Häufig gestellte Fragen (FAQ)
Welche Streitigkeiten gehören vor die Arbeitsgerichte?
Hierzu zählen vor allem Konflikte aus Arbeitsverhältnissen wie Vergütung, Arbeitszeit, Urlaub, Versetzungen, Abmahnungen, Zeugnisse und Kündigungen. Ebenfalls verhandelt werden kollektive Themen wie betriebliche Mitbestimmung, tarifliche Fragen und Auseinandersetzungen im Zusammenhang mit Arbeitskämpfen.
Wie sind die Spruchkörper besetzt?
In erster und zweiter Instanz entscheiden Kammern mit einer vorsitzenden Berufsrichterin oder einem -richter sowie zwei ehrenamtlichen Mitgliedern, je eines aus Arbeitnehmer- und Arbeitgeberkreisen. In der höchsten Instanz entscheiden Senate mit mehreren Berufsrichterinnen und -richtern sowie zwei ehrenamtlichen Mitgliedern.
Gibt es besondere Fristen, etwa bei Kündigungen?
Ja. Gerade bei der Überprüfung von Kündigungen gelten sehr kurze Fristen. Sie beginnen regelmäßig mit dem Zugang der Kündigung. Werden sie versäumt, kann eine inhaltliche Überprüfung erschwert oder ausgeschlossen sein.
Muss man sich im arbeitsgerichtlichen Verfahren vertreten lassen?
In der ersten Instanz ist das persönliche Erscheinen möglich. Vertretung durch Bevollmächtigte ist zulässig. In höheren Instanzen bestehen strengere Anforderungen an die Vertretung.

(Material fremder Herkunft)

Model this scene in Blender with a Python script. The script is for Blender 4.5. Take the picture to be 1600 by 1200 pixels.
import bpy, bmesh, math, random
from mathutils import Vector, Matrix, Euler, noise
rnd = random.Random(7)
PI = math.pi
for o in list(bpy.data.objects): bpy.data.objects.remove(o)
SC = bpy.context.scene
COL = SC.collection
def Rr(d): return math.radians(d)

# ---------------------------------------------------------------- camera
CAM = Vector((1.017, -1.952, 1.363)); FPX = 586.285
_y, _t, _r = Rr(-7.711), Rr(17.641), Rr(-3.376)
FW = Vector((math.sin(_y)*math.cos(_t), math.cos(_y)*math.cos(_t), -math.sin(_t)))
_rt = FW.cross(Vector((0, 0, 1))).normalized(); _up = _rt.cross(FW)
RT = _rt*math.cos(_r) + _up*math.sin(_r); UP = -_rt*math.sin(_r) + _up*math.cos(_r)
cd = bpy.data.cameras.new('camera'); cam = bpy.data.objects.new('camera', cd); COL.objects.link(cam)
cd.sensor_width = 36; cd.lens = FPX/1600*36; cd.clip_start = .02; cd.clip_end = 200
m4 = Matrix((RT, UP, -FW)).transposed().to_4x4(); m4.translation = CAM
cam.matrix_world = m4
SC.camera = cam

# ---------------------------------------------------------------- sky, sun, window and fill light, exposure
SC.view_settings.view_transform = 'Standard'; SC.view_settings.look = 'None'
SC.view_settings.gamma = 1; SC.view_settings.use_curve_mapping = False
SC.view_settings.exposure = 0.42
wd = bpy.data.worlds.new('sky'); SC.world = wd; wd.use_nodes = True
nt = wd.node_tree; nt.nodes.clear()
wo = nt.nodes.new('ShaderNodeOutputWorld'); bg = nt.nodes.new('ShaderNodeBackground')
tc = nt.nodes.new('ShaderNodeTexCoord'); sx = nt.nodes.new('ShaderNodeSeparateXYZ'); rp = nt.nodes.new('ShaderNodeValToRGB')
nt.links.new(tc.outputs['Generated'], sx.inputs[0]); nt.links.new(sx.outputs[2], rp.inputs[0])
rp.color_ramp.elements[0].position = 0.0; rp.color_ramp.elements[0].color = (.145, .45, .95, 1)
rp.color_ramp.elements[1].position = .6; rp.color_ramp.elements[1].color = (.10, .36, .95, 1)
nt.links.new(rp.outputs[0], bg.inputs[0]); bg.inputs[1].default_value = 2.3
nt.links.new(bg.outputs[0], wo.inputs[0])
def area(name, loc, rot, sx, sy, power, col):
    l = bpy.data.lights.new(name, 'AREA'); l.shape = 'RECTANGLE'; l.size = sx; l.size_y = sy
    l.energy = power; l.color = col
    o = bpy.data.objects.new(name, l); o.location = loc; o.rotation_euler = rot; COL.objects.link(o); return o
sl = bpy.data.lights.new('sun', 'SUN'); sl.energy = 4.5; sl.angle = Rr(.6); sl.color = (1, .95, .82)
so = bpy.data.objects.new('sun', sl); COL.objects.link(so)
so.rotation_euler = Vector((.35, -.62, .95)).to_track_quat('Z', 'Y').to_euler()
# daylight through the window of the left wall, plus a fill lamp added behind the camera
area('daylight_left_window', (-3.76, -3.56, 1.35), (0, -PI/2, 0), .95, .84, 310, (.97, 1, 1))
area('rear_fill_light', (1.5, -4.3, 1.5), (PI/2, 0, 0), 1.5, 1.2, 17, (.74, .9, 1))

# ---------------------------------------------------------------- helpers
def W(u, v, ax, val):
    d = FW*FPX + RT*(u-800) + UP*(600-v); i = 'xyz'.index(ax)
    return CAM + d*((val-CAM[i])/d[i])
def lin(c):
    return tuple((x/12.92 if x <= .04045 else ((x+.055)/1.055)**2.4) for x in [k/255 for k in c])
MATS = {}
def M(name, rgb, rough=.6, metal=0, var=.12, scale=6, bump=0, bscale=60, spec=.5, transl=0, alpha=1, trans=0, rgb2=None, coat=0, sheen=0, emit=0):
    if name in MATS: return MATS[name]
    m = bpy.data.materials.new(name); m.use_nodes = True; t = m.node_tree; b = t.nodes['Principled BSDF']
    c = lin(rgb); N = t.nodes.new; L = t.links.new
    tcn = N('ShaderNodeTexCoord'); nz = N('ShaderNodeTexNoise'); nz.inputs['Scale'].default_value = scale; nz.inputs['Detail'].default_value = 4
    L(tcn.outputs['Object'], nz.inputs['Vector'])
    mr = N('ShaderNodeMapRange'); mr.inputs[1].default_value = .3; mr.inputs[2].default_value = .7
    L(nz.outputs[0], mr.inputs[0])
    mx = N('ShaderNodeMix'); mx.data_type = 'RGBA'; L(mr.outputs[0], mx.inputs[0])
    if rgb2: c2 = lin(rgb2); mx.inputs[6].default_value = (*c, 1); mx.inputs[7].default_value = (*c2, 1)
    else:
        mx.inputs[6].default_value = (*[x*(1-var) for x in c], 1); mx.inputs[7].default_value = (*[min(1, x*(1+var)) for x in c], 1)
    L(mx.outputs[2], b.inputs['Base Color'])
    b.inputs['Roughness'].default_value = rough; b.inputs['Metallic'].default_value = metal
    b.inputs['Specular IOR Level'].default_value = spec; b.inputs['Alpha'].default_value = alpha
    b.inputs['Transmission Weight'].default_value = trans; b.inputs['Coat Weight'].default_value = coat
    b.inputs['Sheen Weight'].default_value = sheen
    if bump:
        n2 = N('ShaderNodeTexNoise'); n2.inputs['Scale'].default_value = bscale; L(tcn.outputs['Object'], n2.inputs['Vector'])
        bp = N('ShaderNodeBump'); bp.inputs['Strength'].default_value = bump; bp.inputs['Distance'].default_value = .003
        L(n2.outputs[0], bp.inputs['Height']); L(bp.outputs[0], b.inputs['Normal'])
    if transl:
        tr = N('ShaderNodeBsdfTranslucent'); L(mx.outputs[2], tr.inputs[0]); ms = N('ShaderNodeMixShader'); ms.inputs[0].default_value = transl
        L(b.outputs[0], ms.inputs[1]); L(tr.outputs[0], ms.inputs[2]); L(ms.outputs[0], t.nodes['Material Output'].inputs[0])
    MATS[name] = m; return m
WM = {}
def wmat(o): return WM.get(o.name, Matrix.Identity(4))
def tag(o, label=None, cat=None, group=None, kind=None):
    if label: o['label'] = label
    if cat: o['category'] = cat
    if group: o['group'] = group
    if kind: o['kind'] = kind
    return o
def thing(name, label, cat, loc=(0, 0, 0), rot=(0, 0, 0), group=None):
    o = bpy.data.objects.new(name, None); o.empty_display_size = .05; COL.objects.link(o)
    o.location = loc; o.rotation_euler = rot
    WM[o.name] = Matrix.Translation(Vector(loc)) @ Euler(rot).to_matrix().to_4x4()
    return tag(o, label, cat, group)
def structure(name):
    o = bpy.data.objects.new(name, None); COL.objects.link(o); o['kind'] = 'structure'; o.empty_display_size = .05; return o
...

Wer trägt die Kosten des Verfahrens?
In der ersten Instanz trägt jede Partei ihre außergerichtlichen Kosten grundsätzlich selbst. Gerichtsgebühren richten sich nach dem Streitwert und dem Verfahrensausgang. In höheren Instanzen gelten abweichende Erstattungsregeln.
Wie läuft ein typisches Verfahren ab?
Üblich ist zunächst ein auf Einigung ausgerichteter Termin. Kommt kein Vergleich zustande, folgt eine mündliche Verhandlung mit Beweisaufnahme. Am Ende steht ein Urteil oder ein Vergleich, der den Rechtsstreit abschließt.
Behandeln die Arbeitsgerichte auch kollektive Konflikte?
Ja. Dazu zählen insbesondere Fragen der betrieblichen Mitbestimmung, die Auslegung und Anwendung von Tarifverträgen sowie Rechtsfragen rund um Arbeitskämpfe.
Sind die Verhandlungen öffentlich?
Grundsätzlich ja. Ausnahmen sind möglich, etwa zum Schutz von Persönlichkeitsrechten oder von Betriebs- und Geschäftsgeheimnissen.